The one-of-a-kind 1963 “Batmobile” is going up on the auction block at October’s Vicari Auctions at the Cruisin’ the Coast event in Biloxi, Mississippi. Based on a 1956 Oldsmobile 88 with a 324 Rocket V8 engine, Forrest Robinson began designing and building the car using inspiration from the DC Comics Batmobile of the 1940s and ’50s.
Then 23-year-old Robinson worked with his friend Len Perham to construct the Batmobile in the family farm’s barn in Walpole, New Hampshire. They used chicken wire, burlap bags, molding plaster, and plywood to create the custom fiberglass body, which featured a bat-nosed front end, sliding pocket doors, and a prominent rear dorsal fin.
They completed the two-seater in 1963, three years before the completion of the George Barris–designed Batmobile. Coated in just white primer, it measured more than 6.5 feet wide and 16.5 feet long. Robinson had the idea of a glass-domed roof for the car, but it never happened when the U.S. Army sent him overseas.

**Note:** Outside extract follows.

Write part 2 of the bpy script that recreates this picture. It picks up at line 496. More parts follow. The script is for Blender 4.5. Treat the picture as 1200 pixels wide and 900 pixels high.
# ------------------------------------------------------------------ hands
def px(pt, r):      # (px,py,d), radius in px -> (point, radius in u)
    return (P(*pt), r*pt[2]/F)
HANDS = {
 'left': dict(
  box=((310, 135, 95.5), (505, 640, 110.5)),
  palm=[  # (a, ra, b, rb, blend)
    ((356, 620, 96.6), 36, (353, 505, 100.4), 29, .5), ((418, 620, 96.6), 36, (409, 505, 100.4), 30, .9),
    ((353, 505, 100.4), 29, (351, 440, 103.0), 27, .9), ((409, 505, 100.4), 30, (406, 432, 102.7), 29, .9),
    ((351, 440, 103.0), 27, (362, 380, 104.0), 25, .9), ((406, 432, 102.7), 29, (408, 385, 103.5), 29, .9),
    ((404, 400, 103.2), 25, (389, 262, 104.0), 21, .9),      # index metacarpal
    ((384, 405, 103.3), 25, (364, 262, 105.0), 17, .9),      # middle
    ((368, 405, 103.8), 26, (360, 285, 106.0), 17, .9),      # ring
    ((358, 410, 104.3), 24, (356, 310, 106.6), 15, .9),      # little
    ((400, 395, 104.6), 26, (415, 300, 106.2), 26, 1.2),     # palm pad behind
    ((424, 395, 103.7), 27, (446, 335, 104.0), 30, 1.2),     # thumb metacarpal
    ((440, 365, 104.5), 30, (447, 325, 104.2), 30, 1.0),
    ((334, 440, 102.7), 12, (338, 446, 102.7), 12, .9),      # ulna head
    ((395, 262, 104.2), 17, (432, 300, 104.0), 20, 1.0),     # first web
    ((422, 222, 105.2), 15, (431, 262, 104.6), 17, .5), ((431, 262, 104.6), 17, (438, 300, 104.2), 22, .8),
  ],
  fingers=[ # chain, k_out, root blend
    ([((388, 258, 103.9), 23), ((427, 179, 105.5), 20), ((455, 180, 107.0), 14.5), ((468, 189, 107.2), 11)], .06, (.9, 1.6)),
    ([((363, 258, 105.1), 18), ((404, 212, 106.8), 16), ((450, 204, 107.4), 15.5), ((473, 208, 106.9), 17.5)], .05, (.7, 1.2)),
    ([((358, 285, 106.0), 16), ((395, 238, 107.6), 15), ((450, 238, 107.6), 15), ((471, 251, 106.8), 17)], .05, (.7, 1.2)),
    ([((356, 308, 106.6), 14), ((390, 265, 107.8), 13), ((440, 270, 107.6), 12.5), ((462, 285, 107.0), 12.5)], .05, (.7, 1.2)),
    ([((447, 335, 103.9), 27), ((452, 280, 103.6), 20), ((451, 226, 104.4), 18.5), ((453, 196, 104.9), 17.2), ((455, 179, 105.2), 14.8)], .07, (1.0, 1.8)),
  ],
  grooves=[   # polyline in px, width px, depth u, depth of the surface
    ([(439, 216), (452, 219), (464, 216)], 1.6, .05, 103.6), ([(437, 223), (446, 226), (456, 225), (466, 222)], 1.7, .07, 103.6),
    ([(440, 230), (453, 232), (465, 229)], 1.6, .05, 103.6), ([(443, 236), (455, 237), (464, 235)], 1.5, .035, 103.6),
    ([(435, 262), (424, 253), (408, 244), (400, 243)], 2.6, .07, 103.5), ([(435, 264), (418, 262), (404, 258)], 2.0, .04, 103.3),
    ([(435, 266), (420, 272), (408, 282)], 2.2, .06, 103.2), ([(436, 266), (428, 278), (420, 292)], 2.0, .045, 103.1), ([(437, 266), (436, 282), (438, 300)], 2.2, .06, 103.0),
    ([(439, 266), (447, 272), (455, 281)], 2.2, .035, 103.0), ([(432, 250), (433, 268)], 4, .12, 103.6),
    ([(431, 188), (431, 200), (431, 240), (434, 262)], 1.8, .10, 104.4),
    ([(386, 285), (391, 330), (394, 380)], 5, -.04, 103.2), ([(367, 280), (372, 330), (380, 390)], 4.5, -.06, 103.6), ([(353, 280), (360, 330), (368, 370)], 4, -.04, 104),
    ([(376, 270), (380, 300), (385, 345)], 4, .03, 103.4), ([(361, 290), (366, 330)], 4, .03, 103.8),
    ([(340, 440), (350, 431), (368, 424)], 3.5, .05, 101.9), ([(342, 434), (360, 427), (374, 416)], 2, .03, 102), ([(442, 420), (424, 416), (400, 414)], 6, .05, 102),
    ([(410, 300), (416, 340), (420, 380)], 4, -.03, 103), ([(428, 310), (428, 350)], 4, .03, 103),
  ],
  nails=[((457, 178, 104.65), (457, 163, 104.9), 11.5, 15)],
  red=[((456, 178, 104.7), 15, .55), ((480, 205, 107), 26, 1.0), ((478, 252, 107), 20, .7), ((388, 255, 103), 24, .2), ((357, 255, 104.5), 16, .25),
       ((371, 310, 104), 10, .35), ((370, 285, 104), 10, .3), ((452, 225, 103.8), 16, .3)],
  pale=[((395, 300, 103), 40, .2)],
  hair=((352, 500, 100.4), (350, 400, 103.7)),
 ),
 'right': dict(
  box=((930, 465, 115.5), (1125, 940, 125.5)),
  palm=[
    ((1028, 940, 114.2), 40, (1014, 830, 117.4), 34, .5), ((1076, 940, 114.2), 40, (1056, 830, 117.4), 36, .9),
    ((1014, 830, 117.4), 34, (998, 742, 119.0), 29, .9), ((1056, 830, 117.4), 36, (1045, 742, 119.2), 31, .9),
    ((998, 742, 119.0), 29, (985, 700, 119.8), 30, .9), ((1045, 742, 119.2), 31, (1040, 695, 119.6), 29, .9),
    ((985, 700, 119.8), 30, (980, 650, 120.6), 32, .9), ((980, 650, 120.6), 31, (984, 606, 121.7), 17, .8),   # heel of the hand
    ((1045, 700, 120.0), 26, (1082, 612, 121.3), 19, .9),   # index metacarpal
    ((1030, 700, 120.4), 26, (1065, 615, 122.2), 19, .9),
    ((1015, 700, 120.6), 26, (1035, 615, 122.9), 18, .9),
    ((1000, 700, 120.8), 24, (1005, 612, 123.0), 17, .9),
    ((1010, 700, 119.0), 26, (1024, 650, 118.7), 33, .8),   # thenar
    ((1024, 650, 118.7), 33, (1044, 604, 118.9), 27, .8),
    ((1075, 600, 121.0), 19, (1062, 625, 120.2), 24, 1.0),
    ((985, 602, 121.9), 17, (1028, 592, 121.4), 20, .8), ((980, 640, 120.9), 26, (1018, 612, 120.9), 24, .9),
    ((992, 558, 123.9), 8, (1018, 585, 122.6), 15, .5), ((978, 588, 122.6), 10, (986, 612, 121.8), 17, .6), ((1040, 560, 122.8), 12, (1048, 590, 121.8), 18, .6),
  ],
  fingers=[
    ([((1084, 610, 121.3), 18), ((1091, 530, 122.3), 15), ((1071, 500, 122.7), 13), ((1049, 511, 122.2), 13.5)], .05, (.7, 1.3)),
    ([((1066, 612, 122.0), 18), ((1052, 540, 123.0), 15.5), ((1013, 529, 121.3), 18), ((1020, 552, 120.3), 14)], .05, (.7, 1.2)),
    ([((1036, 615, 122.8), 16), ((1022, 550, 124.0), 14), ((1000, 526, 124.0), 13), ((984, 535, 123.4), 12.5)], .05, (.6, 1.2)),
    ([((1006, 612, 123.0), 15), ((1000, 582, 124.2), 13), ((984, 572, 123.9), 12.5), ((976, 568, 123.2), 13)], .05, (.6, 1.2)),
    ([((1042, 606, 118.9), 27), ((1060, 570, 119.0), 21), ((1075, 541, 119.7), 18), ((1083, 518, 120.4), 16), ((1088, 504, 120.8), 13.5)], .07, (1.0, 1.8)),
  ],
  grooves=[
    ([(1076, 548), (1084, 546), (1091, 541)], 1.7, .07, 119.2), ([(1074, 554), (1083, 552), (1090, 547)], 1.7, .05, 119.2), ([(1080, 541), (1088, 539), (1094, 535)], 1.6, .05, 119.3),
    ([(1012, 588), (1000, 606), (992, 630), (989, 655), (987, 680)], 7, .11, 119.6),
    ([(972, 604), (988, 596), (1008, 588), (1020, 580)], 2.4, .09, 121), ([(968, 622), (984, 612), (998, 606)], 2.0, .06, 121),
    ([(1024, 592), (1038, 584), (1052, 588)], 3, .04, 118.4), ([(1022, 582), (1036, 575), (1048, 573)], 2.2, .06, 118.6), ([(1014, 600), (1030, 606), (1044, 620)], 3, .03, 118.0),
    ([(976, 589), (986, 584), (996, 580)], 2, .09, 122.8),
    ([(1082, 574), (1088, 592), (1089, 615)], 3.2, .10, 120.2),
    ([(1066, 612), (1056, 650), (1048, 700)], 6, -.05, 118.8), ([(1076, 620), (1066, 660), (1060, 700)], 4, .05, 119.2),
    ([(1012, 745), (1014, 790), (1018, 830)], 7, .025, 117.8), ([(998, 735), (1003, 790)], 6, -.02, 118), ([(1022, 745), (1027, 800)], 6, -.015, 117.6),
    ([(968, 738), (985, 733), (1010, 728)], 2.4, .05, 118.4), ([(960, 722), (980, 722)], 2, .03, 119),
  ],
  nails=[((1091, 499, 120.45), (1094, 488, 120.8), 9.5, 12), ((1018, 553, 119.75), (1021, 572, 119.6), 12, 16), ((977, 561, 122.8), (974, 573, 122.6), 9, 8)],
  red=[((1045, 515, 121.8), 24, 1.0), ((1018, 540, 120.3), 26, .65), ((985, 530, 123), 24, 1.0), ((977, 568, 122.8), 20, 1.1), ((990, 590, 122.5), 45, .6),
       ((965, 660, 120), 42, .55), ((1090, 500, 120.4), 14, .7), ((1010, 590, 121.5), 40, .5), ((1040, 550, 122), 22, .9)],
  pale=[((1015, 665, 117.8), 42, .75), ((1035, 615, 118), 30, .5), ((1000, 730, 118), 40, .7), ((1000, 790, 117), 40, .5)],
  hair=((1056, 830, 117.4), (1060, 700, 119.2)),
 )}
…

When Robinson returned from his deployment, he rented the car to All Star Dairies and Green Acres Ice Cream as the Batman craze was ramping up. Through late 1966, the car toured eastern U.S. as “Batman’s Batmobile” in the official Batman paint scheme. When Robinson got the car back, he painted it silver and continued driving it until he sold it in 1967 for less than $200. The car was soon left to rust in a field for decades.

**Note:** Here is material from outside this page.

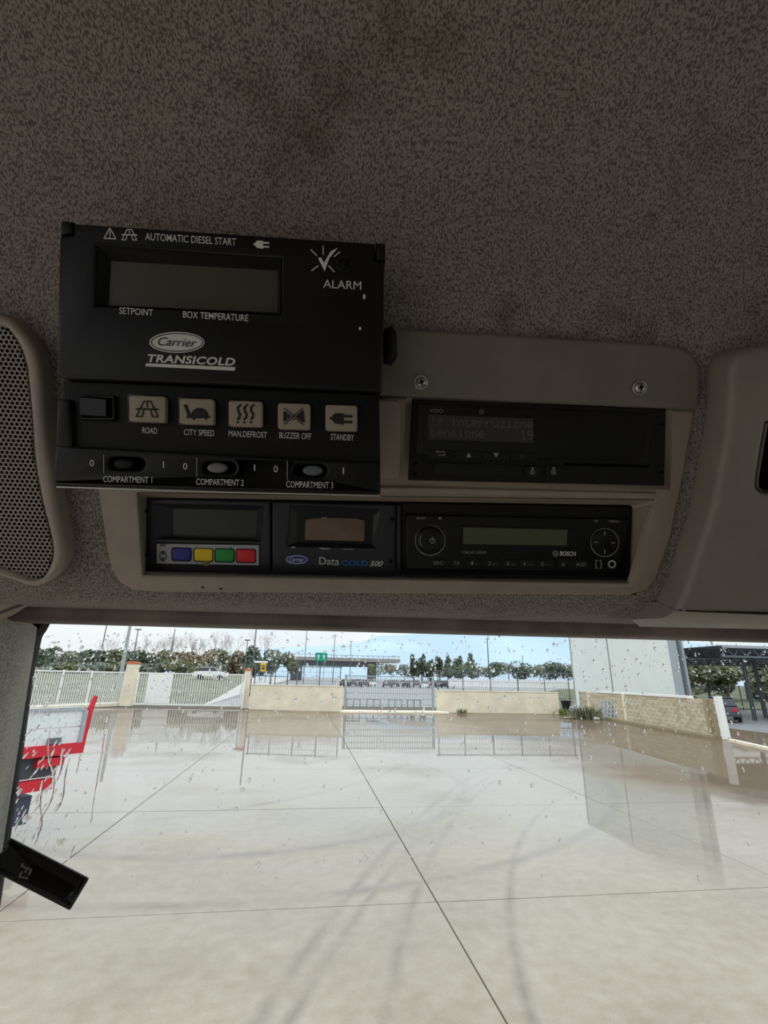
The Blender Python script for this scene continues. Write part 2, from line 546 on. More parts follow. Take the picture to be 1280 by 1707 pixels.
ridge = [(250, 1112), (330, 1100), (390, 1090), (454, 1080), (510, 1077), (570, 1074), (605, 1070), (626, 1061), (677, 1058), (706, 1055), (760, 1053), (840, 1048), (920, 1050), (1000, 1058), (1100, 1066), (1200, 1076), (1300, 1090), (1420, 1110)]
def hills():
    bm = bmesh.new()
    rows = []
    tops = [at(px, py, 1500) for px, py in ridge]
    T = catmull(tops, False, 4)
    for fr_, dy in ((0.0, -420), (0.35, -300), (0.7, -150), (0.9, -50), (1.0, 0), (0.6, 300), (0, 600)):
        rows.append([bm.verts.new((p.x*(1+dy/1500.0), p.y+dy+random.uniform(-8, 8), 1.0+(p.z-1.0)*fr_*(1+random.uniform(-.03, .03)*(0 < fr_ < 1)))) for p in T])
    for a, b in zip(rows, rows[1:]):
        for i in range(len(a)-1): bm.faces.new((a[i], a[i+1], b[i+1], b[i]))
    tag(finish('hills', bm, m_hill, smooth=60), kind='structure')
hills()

# ------------------------------------------------------------------ yard boundary
def seg_frame(a, b):
    """matrix with x along a->b on the ground, z up, origin a"""
    a, b = Vector(a), Vector(b)
    x = (b-a); L = x.length; x = x/L
    m = Matrix((x, Vector((0, 0, 1)).cross(x), Vector((0, 0, 1)))).transposed().to_4x4(); m.translation = a
    return m, L

def palisade(name, label, cat, a, b, h0, h1, nbar, posts, w=0.045, sign=None, frame=False):
    m, L = seg_frame(a, b)
    t = thing(name, label, cat, m)
    bmobj('top_rail', m_white, t, lambda bm: box(bm, (0, -.03, h1-.09), (L, .03, h1)), 0)
    bmobj('bottom_rail', m_white, t, lambda bm: box(bm, (0, -.03, h0), (L, .03, h0+.1)), 0)
    if frame:
        for x in (0.0, L-.1): bmobj('end_stile', m_white, t, lambda bm: box(bm, (x, -.04, h0), (x+.1, .04, h1)), 0)
    p = None
    for i in range(nbar):
        x = L*(i+.5)/nbar
        if sign and sign[0] < x < sign[1]: continue
        mt = Matrix.Translation((x, 0, 0))
        if p is None:
            p = bmobj('bar', m_white, t, lambda bm: box(bm, (-w/2, -.015, h0+.1), (w/2, .015, h1-.09)), 0); p.matrix_basis = mt
        else: copy_piece(p, t, mt)
    for x in posts:
        bmobj('post', m_white, t, lambda bm: box(bm, (x*L-.06, -.09, 0), (x*L+.06, -.03, h1+.05)), 0)
    if sign:
        bmobj('sheet_panel', m_white, t, lambda bm: box(bm, (sign[0], -.045, h0+.12), (sign[1], -.005, h1-.1)), 0)
    return t
gA, gB = (-12.5, 40.2, 0), (-4.75, 39.2, 0)
palisade('palisade_fence', 'white steel palisade fence on a low kerb meeting the taller cream gate pillar', 'fence', (-17.3, 34.4, 0), (-13.5, 40.7, 0), 0.16, 2.36, 46, (0.02, .32, .6, .97))
palisade('sliding_gate', 'white barred sliding gate with a blank white sheet fixed near its end', 'gate', gA, gB, 0.1, 2.36, 44, (), sign=(0.75, 2.55), frame=True)
m_, L_ = seg_frame((-17.5, 34.3, 0), (-13.75, 40.35, 0))
k = bmobj('kerb', m_cream, None, lambda bm: box(bm, (0, -.25, 0), (L_, -.1, .14)), 0, m_); tag(k, 'low cream concrete kerb running under the white palisade fence', 'kerb')

def pillar(p, w, h, label):
    t = thing('gate_pillar', label, 'pillar', Matrix.Translation(p))
    bmobj('shaft', m_cream, t, lambda bm: box(bm, (-w/2, -w/2, 0), (w/2, w/2, h)), 0)
    bmobj('cap', m_terra, t, lambda bm: (box(bm, (-w/2-.06, -w/2-.06, h), (w/2+.06, w/2+.06, h+.09)), box(bm, (-w/2+.02, -w/2+.02, h+.09), (w/2-.02, w/2-.02, h+.17))), 0)
pillar((-13.05, 40.4, 0), 0.72, 2.95, 'tall cream gate pillar with terracotta cap between palisade fence and barred gate')
pillar((-4.42, 39.0, 0), 0.42, 2.62, 'slimmer cream gate pillar with terracotta cap at the end of the low wall')
bm = bmesh.new(); box(bm, (-4.62, 38.55, 0), (-4.5, 38.72, 2.45)); k = finish('gate_stop_post', bm, m_white, smooth=0); tag(k, 'thin white steel post in front of the slimmer gate pillar', 'post')

def lowwall(a, b, h, label, th=.22):
    m, L = seg_frame(a, b)
    t = thing('boundary_wall', label, 'wall', m)
    bmobj('render', m_cream, t, lambda bm: box(bm, (0, 0, 0), (L, th, h)), 0)
    bmobj('coping', m_cream, t, lambda bm: box(bm, (-.02, -.03, h), (L+.02, th+.03, h+.06)), 0)
    return m, L
lowwall((-4.0, 37.9, 0), (2.5, 36.4, 0), 1.62, 'low cream rendered wall between slimmer gate pillar and mesh gate')
lowwall((9.45, 36.7, 0), (18.7, 36.2, 0), 1.45, 'low cream rendered wall between mesh gate and sandy block wall')

def mesh_fence(name, label, cat, a, b, z0, z1, posts, pitch=0.16, wire=0.022, pw=.07, rails=2, m=None):
    m = m or m_galv
    mm, L = seg_frame(a, b)
    t = thing(name, label, cat, mm)
    def wires(bm):
        n = int(L/pitch)
        for i in range(1, n): x = i*L/n; box(bm, (x-wire/2, -.008, z0), (x+wire/2, .008, z1))
        for i in range(1, 5): z = z0+(z1-z0)*i/5; box(bm, (0, .008, z-wire/2), (L, .02, z+wire/2))
    w = bmobj('wire_mesh', m, t, wires, 0); tag(w, kind='stuff')
    for x in posts: bmobj('post', m, t, lambda bm: box(bm, (x*L-pw/2, -.06, 0), (x*L+pw/2, -.01, z1+.04)), 0)
    for z in ([z0, z1-.06] if rails else []): bmobj('rail', m, t, lambda bm: box(bm, (0, -.03, z), (L, .03, z+.06)), 0)
    return t
mesh_fence('mesh_gate', 'grey wire mesh gate closing the gap between two cream walls', 'gate', (2.7, 36.9, 0), (9.3, 36.9, 0), 0.42, 2.42, (0.01, 0.99), wire=.045, pw=.18)
mesh_fence('mesh_fence', 'grey mesh fence behind the low wall beside the slimmer pillar', 'fence', (-4.0, 38.9, 0), (2.5, 37.2, 0), 1.0, 3.0, (.02, .25, .5, .75, .98), wire=.014, pw=.06, m=m_dgrey)
mesh_fence('mesh_fence', 'grey mesh fence behind the low wall beside the block wall', 'fence', (9.5, 37.3, 0), (20.2, 36.9, 0), 1.0, 2.9, (.02, .2, .4, .6, .8, .98), wire=.014, pw=.06, m=m_dgrey)
mesh_fence('guard_fence', 'white low picket barrier across the grass behind the cream wall', 'fence', (22, 78, 1.2), (44, 70, 1.4), 0.0, 1.3, (.1, .3, .5, .7, .9), pitch=.35, wire=.2, m=m_white)
bm = bmesh.new(); prism(bm, [Vector(p) for p in ((2.3, 35.0), (9.9, 35.0), (9.5, 36.3), (2.6, 36.3))], (), 0.0, 0.13, 0.05)
k = finish('entrance_ramp', bm, m_cream); tag(k, 'pale concrete threshold ramp in front of the mesh gate', 'ramp')
for i, u in enumerate((.12, .35, .6, .82)):
    bm = bmesh.new(); x = 2.7+6.6*u; bar(bm, (x, 38.4, 0.0), (x, 38.4, .8), .1); bar(bm, (x-.5, 38.4, .75), (x+.5, 38.4, .75), .1); bar(bm, (x+.5, 38.4, 0), (x+.5, 38.4, .8), .1); bar(bm, (x-.5, 38.4, 0), (x-.5, 38.4, .8), .1)
    k = finish('barrier_rail', bm, m_galv, smooth=0); tag(k, '%s low galvanised barrier rail from the slimmer pillar, behind the mesh gate' % ('first', 'second', 'third', 'fourth')[i], 'barrier', 'barrier rails behind the mesh gate')

# ------------------------------------------------------------------ block wall and clutter on the right
bA, bB = (20.7, 36.6, 0), (18.45, 21.2, 0)
def block_wall():
    m, L = seg_frame(bA, bB)
    t = thing('block_wall', 'sandy concrete block wall with white coping beside the wet yard', 'wall', m)
    bmobj('mortar_core', m_mortar, t, lambda bm: box(bm, (0, -.09, 0), (L, .09, 1.58)), 0)
    protos = [bmobj('block', mm, t, lambda bm: prism(bm, [Vector((-.24, -.092)), Vector((.24, -.092)), Vector((.24, .092)), Vector((-.24, .092))], (), -.1, .012, .012, seg=1), 0) for mm in m_block]
    rot = Matrix.Rotation(math.pi/2, 4, 'X')
    used = set()
    nx = int(L/.5)
    for r_ in range(8):
        for i in range(nx):
            x = .26+i*.5+(.24 if r_ % 2 else 0)
            if x > L-.25: continue
            q = random.randrange(3)
            mt = Matrix.Translation((x, -.09, .11+r_*.196)) @ rot
            if q not in used: protos[q].matrix_basis = mt; used.add(q)
            else: copy_piece(protos[q], t, mt)
    for u in (.12, .47, .985):
        bmobj('pier', m_cream if u < .9 else m_mortar, t, lambda bm: box(bm, (u*L-.12, -.2, 0), (u*L+.12, .12, 1.62)), 0)
    bmobj('coping', m_white, t, lambda bm: box(bm, (L*.22, -.14, 1.58), (L*.9, .14, 1.7)), 0)
    return t
block_wall()
m_, L_ = seg_frame((20.3, 36.4, 0), (18.1, 20.9, 0))
k = bmobj('kerb', m_mortar, None, lambda bm: box(bm, (0, -.22, 0), (L_, -.04, .12)), 0, m_); tag(k, 'tan kerb strip along the foot of the block wall', 'kerb')
pw = on_ground(1211, 1232)
bm = bmesh.new(); bar(bm, pw, pw+Vector((0.0, .05, 1.75)), .26, .22); k = finish('white_post', bm, m_white, smooth=0); tag(k, 'thick white post at the near end of the block wall', 'post')
m_, L_ = seg_frame(on_ground(1218, 1236), on_ground(1330, 1262))
k = bmobj('kerb', m_cream, None, lambda bm: box(bm, (0, -.1, 0), (L_, .1, .1)), 0, m_); tag(k, 'pale kerb edging leading away from the thick white post', 'kerb')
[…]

In 2008, Bobby Smith of Swanzet, New Hampshire, discovered the Batmobile, and the car changed owners a few times—once to a Chicago car dealership and then to automotive historian George Albright in Florida. The Toy Car Exchange bought the Batmobile in 2013 and had Sacramento’s Mario Borbon of Borbon Fabrications restore the car. The restoration took 11 months, and Borbon managed to keep the original frame, engine, parts, and most of the fiberglass bodywork. Borbon repainted the car black and red and installed whitewall tires.

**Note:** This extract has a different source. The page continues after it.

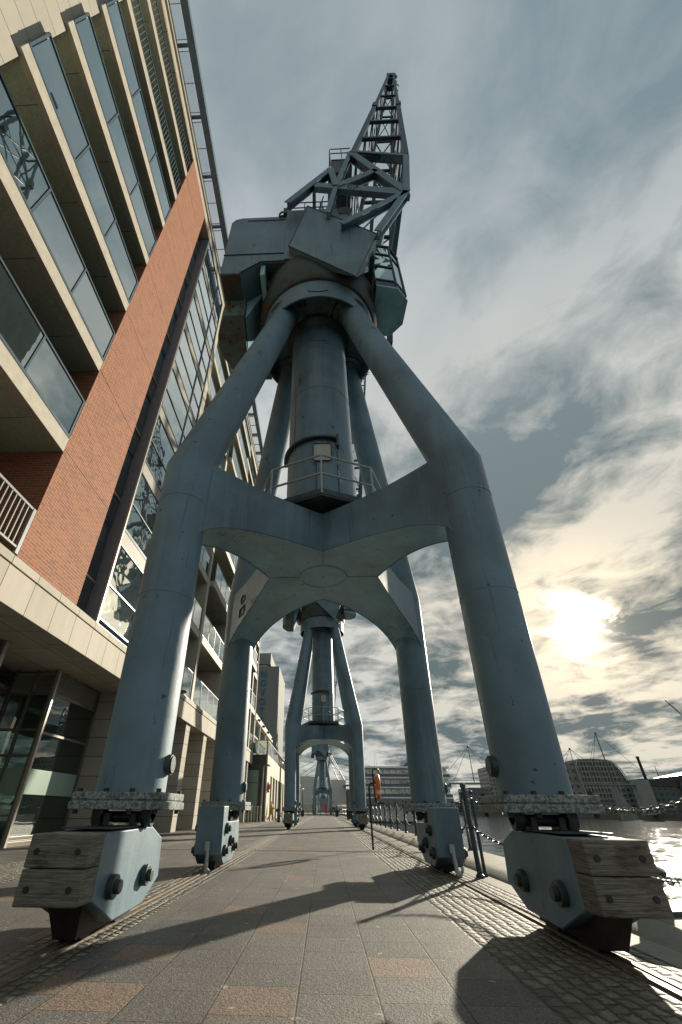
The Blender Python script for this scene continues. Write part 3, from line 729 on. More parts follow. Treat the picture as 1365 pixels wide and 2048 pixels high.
        for y in wy:
            b = MB(); b.tube(L(x - .07, y, .20), L(x + .07, y, .20), .185, .185, 28); b.tube(L(x - .09, y, .20), L(x - .068, y, .20), .21, .21, 28); b.build('wheel', 'wheelm', bg)
        b = MB()
        b.hexa([(x + X0 - .09, min(wy) - .22 + Y0, .05), (x + X0 + .09, min(wy) - .22 + Y0, .05), (x + X0 + .09, max(wy) + .22 + Y0, .05), (x + X0 - .09, max(wy) + .22 + Y0, .05), (x + X0 - .15, min(wy) - .36 + Y0, .32), (x + X0 + .15, min(wy) - .36 + Y0, .32), (x + X0 + .15, max(wy) + .3 + Y0, .32), (x + X0 - .15, max(wy) + .3 + Y0, .32)])
        b.build('wheel_guard', 'wheelm', bg)
        # hinge between bogie and flange
        b = MB(); y = sy * AY
        b.tube(L(x - .30, y, .835), L(x + .30, y, .835), .05, .05, 14)
        for s in (-1, 1):
            b.tube(L(x + s * .30, y, .835), L(x + s * .20, y, .835), .085, .085, 18); b.box(x + s * .25 - .05 + X0, x + s * .25 + .05 + X0, y - .09 + Y0, y + .09 + Y0, .82, .91)
            b.box(x + s * .13 - .03 + X0, x + s * .13 + .03 + X0, y - .10 + Y0, y + .10 + Y0, .72, .87)
        b.build('bogie_hinge', 'steel', bg, .006)
    for sx in (-1, 1):
        for sy in (-1, 1): bogie(sx, sy)
    return T
M['jibpaint'] = simple('dark_blue_jib_paint', (.014, .032, .050), .5, 0, .25, 4)
M['glasscab'] = m_glass('cab_glass', (.03, .05, .055), .85, .42, .02, (.88, .94, .95))
c1 = make_crane()
for Y, lab in ((31.8, 'second dock crane framed under the arch of the nearest one'),
               (130.5, 'third dock crane, distant and small, seen through the second one'),
               (216.0, 'farthest dock crane, tiny, seen between the legs of the third')):
    c = copy_tree(c1); c.location = (X0 if Y < 100 else X0 - .4, Y, 0); c['label'] = lab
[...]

Forrest Robinson sketched out the two-seater’s design and built the car from scratch. Most of the bodywork, including the sliding pocket doors, was kept intact during its restoration decades later.
After its restoration, the Batmobile won the handbuilt sports class at the 2014 Sacramento Autorama show, and later that year it joined three other Batmobiles at the Pasadena Car Classic Show.
It went up for sale at the Heritage Auctions in Dallas in December 2014 and sold for a disappointing $137,000; it was expected to sell for half a million. Vicari Auctions displayed the Batmobile at its Nocona, Texas, and New Orleans events earlier this year.